Na verdade, Nosso Senhor Jesus Cristo sempre o teve por seu pai, mas de outro
modo, isto é, não um pai como os demais, que geram o filho do seu próprio
sangue, mas o tem do seu afeto espiritual. Lucas diz: “Jesus o tinha como seu
pai”. Porque o tinha como pai? Porque a opinião e o juízo dos homens desejavam
acreditar no que sucede entre os homens. Mas o Senhor não é do gérmen de José,
mesmo quando tal se creia; com toda a piedade e caridade de José foi-lhe dado
um filho, nascido da Virgem Maria, e ao mesmo tempo um Filho de Deus».

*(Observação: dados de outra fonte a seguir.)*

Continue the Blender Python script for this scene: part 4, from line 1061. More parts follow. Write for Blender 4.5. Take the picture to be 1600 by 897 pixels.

Fontes das citações: San Agustín, Obras completas de San Agustín X,
Sermon 51, 20 (BAC, Madrid 1983) 342–345
Pensamentos
do texto para meditar
·
Jesus partilha de duas naturezas distintas, mas unidas numa
única pessoa, isto é, desde sempre Jesus é o Filho de Deus, que estava na casa
do seu Pai, mas desde algum tempo é também o Filho do homem, tendo agora dois
pais terrenos.
·
Maria e José eram os pais do Filho do Homem enquanto Deus era
Pai do Verbo por meio do qual fez todas as coisas, porém a paternidade divina
não exclui a paternidade de José.
·
A paternidade espiritual de José não é de acordo com a natureza
humana, mas de acordo com a natureza da graça. José foi um esposo casto e
integro e cumpre a paternidade de coração mais do que outros homens que geram
um filho pela carne.
·
A descendência de Jesus, fruto da promessa de Deus ao seu povo, só
encontra o seu fundamento na paternidade de José.